Jake Novak sported some redness over his upper lip but said things are improving. “I’ve been icing it like crazy to try to get (the swelling) to go down and for me to ready for this game,” he said. “My top row of teeth (on my left side) are all numb, but that’s about it.”
Top-seeded Plymouth North (18-4) will host a Div. 2 quarterfinal on Sunday at 4 p.m. against No. 9 Westwood (16-6). The Eagles’ chances of successfully defending their 2024 state crown hung in the balance for most of the day, but Pearson was up the challenge, muffling No. 17 Billerica (11-11) and buying time for his teammates to get the bats going.
Pearson improved to 5-0 on the season and lowered ERA to 0.98.

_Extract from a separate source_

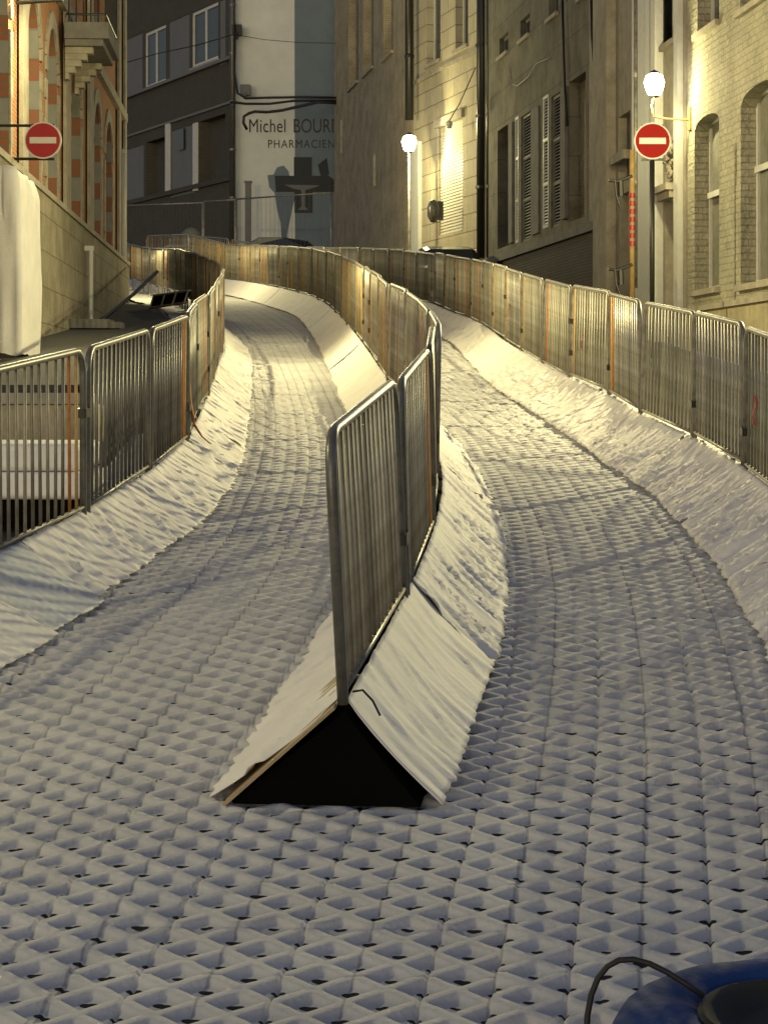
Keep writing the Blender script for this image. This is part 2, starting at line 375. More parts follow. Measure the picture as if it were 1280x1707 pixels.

“Just a bull,” Follette said of the 5-7 right-hander. “All he’s done it perform, perform, perform and force us into (making him) our Number 2 (starter) behind Danny Kenney (6-1, 1.48 ERA). He’s given us quality outings every time he’s pitched. I wasn’t surprised by what he did today.”
Said Pearson: “That was really close all the way through. Throughout the entire game I had to stay focused; I couldn’t let up.”
Will Novak, the Patriot League Keenan Division MVP, got the sixth inning started by drawing a one-out walk, which prompted a Billerica pitching change. Out went starter Cam Amenkowicz, who hadn’t allowed a hit. Reliever Drew Mello plunked Noah Mackenzie to put two runners on, and Nardone followed with a sharp single to left to open the scoring.
“I got the fastball I wanted and I just had to put it in play,” said Nardone, who’s hitting .323 with 16 RBIs. “That’s what I did. It put a run on the board.”
Kenney’s sac fly plated Mackenzie for a 2-0 lead, and McLeish and Jake Novak followed with singles for a 3-0 cushion.
Now Plymouth North will try to avenge a recent 3-2 loss to Westwood at the Don Fredericks Tournament, which was hosted by Braintree but held at BC High due to field conditions.
“Solid tournament game against a good team,” Follette said of Wednesday’s showing. “And you gotta play this way; you gotta play clean. I thought we played real clean baseball, made all the plays. Now we’ve got a very good Westwood team that’s already beaten us once this year. We know what we’re up against. We just have to find a way to win.”